[begin Information shown]
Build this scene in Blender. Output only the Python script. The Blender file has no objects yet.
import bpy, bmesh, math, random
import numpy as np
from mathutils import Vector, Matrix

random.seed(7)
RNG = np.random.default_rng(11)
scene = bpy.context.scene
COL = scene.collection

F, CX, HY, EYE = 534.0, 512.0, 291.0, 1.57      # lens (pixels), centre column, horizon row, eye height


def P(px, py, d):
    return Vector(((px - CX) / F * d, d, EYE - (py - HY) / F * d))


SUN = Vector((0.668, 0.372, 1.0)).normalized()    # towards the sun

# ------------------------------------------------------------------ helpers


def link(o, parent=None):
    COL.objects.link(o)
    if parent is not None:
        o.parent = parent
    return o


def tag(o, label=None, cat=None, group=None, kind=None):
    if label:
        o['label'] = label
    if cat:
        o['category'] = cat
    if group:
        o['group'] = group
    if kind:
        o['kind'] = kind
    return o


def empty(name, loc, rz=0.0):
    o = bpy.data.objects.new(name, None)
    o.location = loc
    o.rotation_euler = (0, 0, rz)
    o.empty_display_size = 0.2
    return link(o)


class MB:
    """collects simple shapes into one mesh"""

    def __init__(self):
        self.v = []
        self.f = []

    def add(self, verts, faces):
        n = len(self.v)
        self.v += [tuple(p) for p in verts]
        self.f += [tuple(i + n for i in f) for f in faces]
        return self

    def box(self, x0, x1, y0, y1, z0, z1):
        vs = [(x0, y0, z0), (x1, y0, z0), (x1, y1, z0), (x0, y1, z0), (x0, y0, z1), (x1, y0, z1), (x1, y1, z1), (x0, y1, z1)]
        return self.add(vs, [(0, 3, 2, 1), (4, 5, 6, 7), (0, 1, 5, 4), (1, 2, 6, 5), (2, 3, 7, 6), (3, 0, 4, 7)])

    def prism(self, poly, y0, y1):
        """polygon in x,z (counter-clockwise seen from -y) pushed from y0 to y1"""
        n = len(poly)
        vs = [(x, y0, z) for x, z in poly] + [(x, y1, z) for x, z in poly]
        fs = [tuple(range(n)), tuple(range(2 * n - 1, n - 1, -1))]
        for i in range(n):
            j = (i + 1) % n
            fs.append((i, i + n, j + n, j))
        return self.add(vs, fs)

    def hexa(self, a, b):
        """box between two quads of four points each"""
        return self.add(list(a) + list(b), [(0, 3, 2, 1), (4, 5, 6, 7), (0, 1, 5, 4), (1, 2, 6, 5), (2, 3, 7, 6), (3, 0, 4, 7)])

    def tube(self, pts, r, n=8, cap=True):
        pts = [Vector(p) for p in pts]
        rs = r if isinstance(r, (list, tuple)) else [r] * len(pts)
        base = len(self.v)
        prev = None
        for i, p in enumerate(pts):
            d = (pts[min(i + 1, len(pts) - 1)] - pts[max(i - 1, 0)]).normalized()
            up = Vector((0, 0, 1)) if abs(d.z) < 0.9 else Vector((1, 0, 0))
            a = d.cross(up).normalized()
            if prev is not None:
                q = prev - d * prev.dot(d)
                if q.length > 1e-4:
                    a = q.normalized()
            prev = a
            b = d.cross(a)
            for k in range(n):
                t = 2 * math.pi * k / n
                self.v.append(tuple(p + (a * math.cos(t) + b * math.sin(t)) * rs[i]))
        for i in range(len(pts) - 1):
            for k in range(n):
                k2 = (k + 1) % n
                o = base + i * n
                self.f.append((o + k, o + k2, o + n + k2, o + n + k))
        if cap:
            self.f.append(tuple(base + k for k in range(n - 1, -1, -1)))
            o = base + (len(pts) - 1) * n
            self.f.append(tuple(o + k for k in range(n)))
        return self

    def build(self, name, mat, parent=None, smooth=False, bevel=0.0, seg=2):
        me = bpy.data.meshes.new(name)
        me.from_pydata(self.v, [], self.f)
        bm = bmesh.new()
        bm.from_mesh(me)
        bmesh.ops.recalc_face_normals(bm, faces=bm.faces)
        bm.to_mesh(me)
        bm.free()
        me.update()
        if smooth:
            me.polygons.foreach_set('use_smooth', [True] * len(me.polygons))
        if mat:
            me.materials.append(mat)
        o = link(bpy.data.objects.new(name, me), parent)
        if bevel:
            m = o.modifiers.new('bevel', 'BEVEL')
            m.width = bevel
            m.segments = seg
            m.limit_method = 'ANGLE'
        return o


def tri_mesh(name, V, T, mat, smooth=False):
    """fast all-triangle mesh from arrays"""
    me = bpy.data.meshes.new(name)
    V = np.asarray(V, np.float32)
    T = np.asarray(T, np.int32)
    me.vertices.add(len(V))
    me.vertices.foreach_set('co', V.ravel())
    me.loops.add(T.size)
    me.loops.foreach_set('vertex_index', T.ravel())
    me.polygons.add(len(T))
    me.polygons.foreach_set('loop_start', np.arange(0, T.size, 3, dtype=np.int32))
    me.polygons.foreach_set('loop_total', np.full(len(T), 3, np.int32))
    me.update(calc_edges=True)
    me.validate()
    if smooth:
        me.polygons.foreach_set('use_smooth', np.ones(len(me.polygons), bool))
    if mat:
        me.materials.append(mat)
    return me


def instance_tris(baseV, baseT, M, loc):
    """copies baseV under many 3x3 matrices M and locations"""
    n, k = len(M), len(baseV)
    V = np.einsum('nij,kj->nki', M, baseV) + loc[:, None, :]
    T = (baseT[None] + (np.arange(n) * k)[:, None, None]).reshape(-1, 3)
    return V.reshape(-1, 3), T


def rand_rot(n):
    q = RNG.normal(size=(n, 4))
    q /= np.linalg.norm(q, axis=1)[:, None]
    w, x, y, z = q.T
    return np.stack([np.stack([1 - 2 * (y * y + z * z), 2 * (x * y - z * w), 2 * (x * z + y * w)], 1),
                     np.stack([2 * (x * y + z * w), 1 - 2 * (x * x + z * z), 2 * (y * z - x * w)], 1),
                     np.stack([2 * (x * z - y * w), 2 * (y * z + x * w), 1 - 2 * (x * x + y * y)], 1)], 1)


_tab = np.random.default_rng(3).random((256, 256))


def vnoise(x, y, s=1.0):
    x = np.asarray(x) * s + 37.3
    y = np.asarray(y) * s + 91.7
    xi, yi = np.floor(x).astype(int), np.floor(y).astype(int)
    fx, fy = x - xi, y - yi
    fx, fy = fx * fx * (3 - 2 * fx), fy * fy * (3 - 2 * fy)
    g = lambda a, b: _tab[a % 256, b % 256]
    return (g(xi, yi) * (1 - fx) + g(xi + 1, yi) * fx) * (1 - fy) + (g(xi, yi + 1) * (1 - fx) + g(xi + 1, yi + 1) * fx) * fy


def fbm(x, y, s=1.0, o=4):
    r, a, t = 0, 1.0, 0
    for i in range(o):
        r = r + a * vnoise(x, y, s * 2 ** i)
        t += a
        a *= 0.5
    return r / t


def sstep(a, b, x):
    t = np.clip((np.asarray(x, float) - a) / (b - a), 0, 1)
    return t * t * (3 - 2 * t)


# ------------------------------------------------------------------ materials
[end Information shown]
§ What needs to be done:
Looking at the material above, please copy exactly every line from its first line through the line containing "COL = scene.collection", with both ends included and nothing else.

§ Task result:
Build this scene in Blender. Output only the Python script. The Blender file has no objects yet.
import bpy, bmesh, math, random
import numpy as np
from mathutils import Vector, Matrix

random.seed(7)
RNG = np.random.default_rng(11)
scene = bpy.context.scene
COL = scene.collection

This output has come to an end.